Babuççu, Bulgaristan Türklerine kuduz köpek gibi saldıran bugünkü İç Makedon Devrim Örgütü VMRO eski liderlerinden Todor Aleksandrov’un adını taşıyan bulvara da uğradı ve Halkın Hürriyet ve Demokrasi Partisi kurucusu Kasım Dal’la görüştü. Türkiyeli “kendi gelin kendi damat” konuk Babuççu, oradan da beklediğini alamadı. K. Dal hapiste yatmış, görmüş geçirmiş, deneyimli ve olgun biri olarak, ağaçtan kesilen bir dalın geri ne yapıştığını ne de aşılandığını iyi bildiğinden, anlatılanları dinler gibi yapsa da, önem vermedi.

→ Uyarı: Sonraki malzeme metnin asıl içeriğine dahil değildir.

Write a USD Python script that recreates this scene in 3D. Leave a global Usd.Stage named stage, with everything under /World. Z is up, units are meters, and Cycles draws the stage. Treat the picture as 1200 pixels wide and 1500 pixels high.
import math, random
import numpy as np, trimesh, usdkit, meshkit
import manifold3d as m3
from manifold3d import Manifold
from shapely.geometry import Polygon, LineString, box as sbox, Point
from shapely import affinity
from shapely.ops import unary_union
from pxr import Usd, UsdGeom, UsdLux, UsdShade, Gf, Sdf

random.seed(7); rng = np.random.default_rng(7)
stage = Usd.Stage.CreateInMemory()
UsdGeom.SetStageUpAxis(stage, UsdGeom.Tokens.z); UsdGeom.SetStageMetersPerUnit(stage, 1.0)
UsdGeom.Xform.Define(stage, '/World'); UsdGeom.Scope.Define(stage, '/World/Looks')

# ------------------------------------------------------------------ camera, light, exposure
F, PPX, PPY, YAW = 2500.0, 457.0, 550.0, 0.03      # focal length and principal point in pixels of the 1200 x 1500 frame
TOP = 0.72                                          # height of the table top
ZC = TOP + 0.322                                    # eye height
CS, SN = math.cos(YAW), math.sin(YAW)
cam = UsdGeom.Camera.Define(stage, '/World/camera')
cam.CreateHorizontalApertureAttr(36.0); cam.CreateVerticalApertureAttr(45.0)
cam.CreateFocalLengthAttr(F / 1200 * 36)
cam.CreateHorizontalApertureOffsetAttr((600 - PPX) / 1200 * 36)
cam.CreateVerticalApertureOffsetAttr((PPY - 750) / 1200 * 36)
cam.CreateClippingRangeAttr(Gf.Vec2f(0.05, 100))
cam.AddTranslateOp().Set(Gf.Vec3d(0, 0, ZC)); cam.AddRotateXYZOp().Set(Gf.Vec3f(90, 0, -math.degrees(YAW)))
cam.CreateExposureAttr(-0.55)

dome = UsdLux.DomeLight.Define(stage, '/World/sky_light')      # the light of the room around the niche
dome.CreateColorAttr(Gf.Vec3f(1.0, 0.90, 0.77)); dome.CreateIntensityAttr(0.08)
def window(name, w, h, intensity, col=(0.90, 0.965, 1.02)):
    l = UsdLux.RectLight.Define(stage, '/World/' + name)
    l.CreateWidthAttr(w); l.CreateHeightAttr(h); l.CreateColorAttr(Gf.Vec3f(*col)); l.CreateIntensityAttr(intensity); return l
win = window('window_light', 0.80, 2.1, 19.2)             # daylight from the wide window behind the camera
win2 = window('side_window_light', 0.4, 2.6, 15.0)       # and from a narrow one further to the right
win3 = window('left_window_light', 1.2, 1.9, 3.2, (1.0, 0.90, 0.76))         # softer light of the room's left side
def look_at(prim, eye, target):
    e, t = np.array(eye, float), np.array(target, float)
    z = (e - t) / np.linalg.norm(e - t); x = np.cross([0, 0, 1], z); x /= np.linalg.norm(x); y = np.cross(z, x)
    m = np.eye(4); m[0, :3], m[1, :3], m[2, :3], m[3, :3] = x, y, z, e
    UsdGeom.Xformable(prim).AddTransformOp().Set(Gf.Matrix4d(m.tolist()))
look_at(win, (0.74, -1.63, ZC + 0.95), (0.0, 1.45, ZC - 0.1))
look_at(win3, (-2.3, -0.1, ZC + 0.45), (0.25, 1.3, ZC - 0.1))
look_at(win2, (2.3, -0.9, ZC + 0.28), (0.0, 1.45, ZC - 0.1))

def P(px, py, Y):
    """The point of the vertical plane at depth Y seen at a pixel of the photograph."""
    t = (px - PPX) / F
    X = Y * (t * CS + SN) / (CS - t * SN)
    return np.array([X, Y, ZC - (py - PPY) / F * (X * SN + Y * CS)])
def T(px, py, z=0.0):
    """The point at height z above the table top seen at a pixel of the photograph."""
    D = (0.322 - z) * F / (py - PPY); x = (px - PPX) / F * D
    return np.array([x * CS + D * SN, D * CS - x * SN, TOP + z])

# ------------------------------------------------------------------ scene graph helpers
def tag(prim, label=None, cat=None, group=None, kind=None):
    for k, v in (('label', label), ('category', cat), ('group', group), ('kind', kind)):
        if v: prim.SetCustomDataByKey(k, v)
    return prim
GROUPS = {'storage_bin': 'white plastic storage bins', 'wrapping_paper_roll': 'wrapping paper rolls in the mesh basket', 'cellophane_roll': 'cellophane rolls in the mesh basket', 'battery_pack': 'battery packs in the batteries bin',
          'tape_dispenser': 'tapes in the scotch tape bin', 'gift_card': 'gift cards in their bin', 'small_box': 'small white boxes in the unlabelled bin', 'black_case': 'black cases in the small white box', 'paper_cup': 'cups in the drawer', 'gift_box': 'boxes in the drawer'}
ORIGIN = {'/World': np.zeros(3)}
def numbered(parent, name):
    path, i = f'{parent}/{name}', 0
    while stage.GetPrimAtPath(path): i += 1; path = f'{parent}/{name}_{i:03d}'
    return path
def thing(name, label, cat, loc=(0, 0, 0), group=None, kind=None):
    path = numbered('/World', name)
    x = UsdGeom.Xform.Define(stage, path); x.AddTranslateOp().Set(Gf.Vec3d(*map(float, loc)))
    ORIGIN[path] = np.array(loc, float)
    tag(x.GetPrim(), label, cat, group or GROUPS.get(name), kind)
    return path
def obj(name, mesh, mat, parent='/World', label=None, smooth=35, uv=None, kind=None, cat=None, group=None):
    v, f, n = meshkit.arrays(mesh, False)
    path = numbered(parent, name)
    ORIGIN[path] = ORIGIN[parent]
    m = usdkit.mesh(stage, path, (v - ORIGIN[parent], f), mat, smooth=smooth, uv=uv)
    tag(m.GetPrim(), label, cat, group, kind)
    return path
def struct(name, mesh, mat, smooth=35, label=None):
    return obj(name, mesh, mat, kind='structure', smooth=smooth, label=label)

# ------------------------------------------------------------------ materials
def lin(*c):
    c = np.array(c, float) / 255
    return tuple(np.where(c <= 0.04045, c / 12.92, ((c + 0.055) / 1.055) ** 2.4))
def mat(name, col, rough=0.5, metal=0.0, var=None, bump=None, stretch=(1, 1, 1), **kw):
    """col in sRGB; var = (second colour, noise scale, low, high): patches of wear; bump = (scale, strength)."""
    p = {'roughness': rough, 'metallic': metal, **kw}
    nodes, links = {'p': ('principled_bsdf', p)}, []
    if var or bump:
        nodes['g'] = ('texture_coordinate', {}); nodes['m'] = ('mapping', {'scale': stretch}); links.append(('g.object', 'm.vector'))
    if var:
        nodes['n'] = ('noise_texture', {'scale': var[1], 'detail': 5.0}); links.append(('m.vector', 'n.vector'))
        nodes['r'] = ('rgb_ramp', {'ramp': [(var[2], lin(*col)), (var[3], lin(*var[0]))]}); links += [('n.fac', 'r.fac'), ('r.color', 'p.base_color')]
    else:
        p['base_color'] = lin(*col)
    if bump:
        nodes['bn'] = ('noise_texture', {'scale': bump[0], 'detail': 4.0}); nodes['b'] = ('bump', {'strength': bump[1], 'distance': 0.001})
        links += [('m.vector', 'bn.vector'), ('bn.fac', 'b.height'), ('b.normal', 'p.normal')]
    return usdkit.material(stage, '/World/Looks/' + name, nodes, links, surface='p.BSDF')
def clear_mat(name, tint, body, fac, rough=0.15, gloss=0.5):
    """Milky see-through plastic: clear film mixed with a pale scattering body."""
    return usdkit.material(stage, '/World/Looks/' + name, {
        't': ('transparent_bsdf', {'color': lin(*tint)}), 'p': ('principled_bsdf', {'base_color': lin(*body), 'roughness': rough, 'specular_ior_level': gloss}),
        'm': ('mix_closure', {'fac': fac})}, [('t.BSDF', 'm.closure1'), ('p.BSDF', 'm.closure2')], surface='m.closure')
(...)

HÖH partisine geri dönmesi asla aklından geçmemişti. Dosyalı Doğan’dan ötürü HÖH partisinden ayrılması da anlamsızdı, “Belene” ölüm kampı ve hapiste yatan, sürgünde bulunan Bulgaristan Türk, Pomak, Çingene ve Tatarlarının tutuklu bulundukları merkezlerdeki dosyalarının da açılmasını isteyecekti. Büyük balıklar ancak o dosyalardaydı, ama buna akıl erdiremedi. Şimdi yeniden başa dönmeyi ise istemiyordu. Hakkında birçok şey bildiği Babuççu’ya pek ilgi göstermedi. Boş boş vaatler dinlemektense bıkmış usanmıştı.

Bu ziyaret, Bulgaristan Türkleri kaşığının Aziz Babuşçu ağzına büyük geldiğini gösterdi.

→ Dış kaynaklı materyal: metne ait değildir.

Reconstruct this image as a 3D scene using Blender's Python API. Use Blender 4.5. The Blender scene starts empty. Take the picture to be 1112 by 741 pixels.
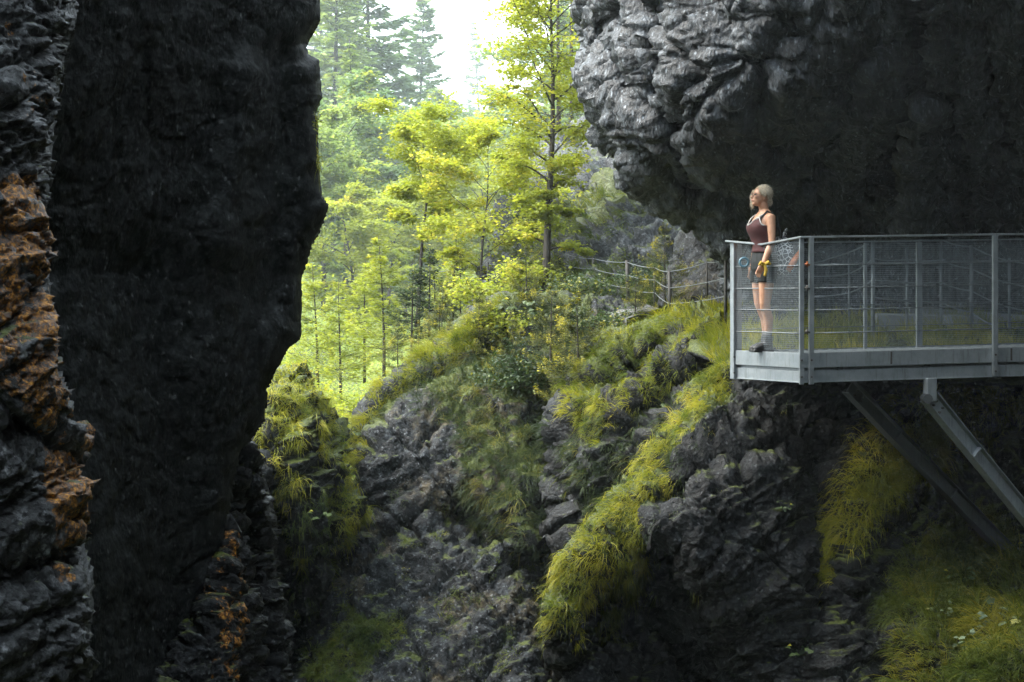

1878’den beri Osmanlı, Türkiye Cumhuriyeti, Almanya, Rusya ve İngiltere siyasetinde, 21. yüzyılda ise Birleşik Amerika ve Çin Avrupa ve Balkanlar siyasetinde yer alan Bulgaristan Türkleri “sokma akıldan akıl olmaz” ata sözünü çok iyi bildiklerinden Aziz Babuççu’ya Sofya’da doğru dürüst “hoş geldin” bile diyen olmadı.

Bulgaristan Türklerini damızlık koyun ve kurbanlık koyun diye ikiye ayıran bu siyasetçi kırıntısı devlet makamları tarafından Bulgaristan’a girmesi yasaklanmış kişiler listesinde başta yer almıştı. Bu günübirlik gelişinde eski hevesini kaşıdı. Olmadı. Tutmadı. İstanbul’da yaptığı hesaplar tamamen boşa çıktı.

Yeni bir ufka açılmaya hazırlanan Bulgaristanlı Türkler 1990’da başlattıkları siyasi atılımlarının bir ırmak deltası gibi parça parça, kol kol  olmuş ve denize çok yakınlaştığının farkındadır.

Yeni bir atılıma doğru yükseliyoruz.

En yüksek dağların en tepesindeki büyük çınarların kökünden kaynayan pınarların gururuyla yeniden yola çıkmaya hazırlanıyoruz. Fakat bu defa tam ovaya inip tüm bağların bahçelerin, çayır ve ormanların yüzünü güldürdüğümüz zamanda bize akıl vermek isterken suyumuzun bulandırılmasına izin vermeyeceğiz.

Bizler olacak olanları önceden mutlaka olacağını biliriz ve buna inanırız.

90 yaşlık geçmişim beni bunları yazmaya zorladı. Yazdım.

Aziz Babuççu’ya Viyana’da selamlar. Buyurun gelin bir de benim kahvemi için!

Burada artık hava kapandı. Rüzgarlar Kuzeyden esiyor. Sağlıcakla kalınız.